Rock, perhaps leery of his colleague Dave Chappelle’s TERF-friendly dismissal of trans people, made a glancing joke about the Kardashian family’s acceptance of Caitlyn Jenner before explaining how his blue-collar brothers would lose their minds if their father pursued gender reassignment. The bit was meant to enlighten “wokes” — and, yes, he disappointingly used that term as a pejorative during his routine — as to the difficulty of getting regular people to adjust to the concept of transgenderism. Amazingly, Louis C.K., Rock’s disgraced former writing partner, was more gracefully understanding of gender fluidity — which he compared to playing a fretless bass — in his most recent stand-up special.

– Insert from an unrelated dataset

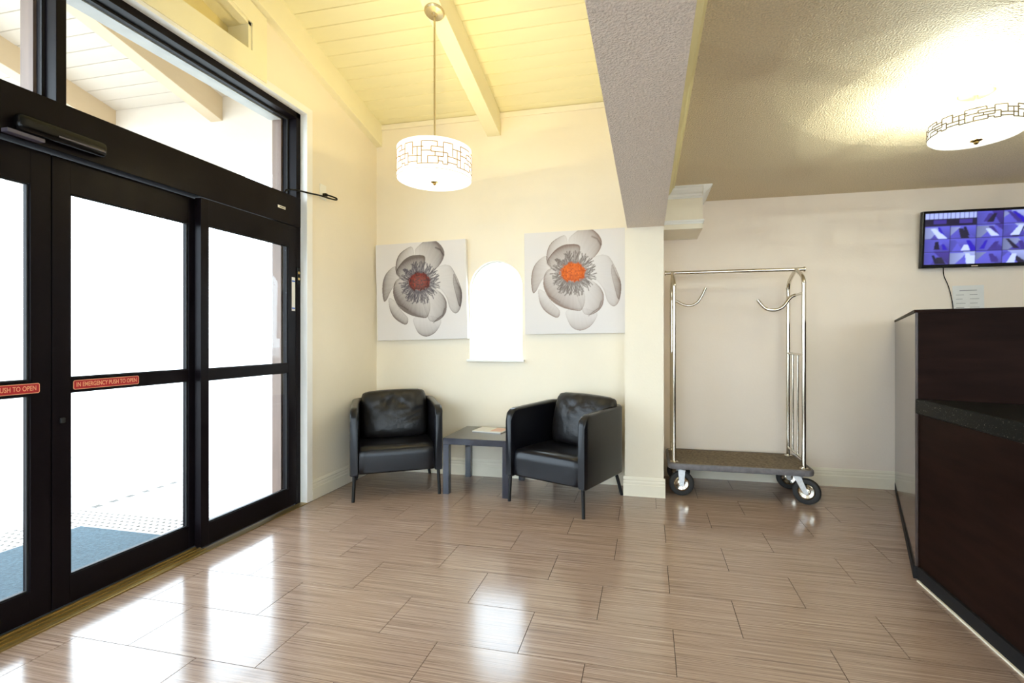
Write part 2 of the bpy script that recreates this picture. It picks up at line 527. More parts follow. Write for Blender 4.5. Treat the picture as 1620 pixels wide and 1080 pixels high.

The title “Selective Outrage” prompted hope that Rock would train his ire on our social-media-addled obsession with tabloid sideshows like the Kardashians and the British Royal Family. Instead, Rock sunk undue minutes of his set into celebrating Robert Kardashian’s role in exonerating O.J. Simpson of murder (when he was merely a periphery player in the legal soap opera) and excoriating mixed-race Meghan Markle for marrying into a famously exclusionary lily-white clan.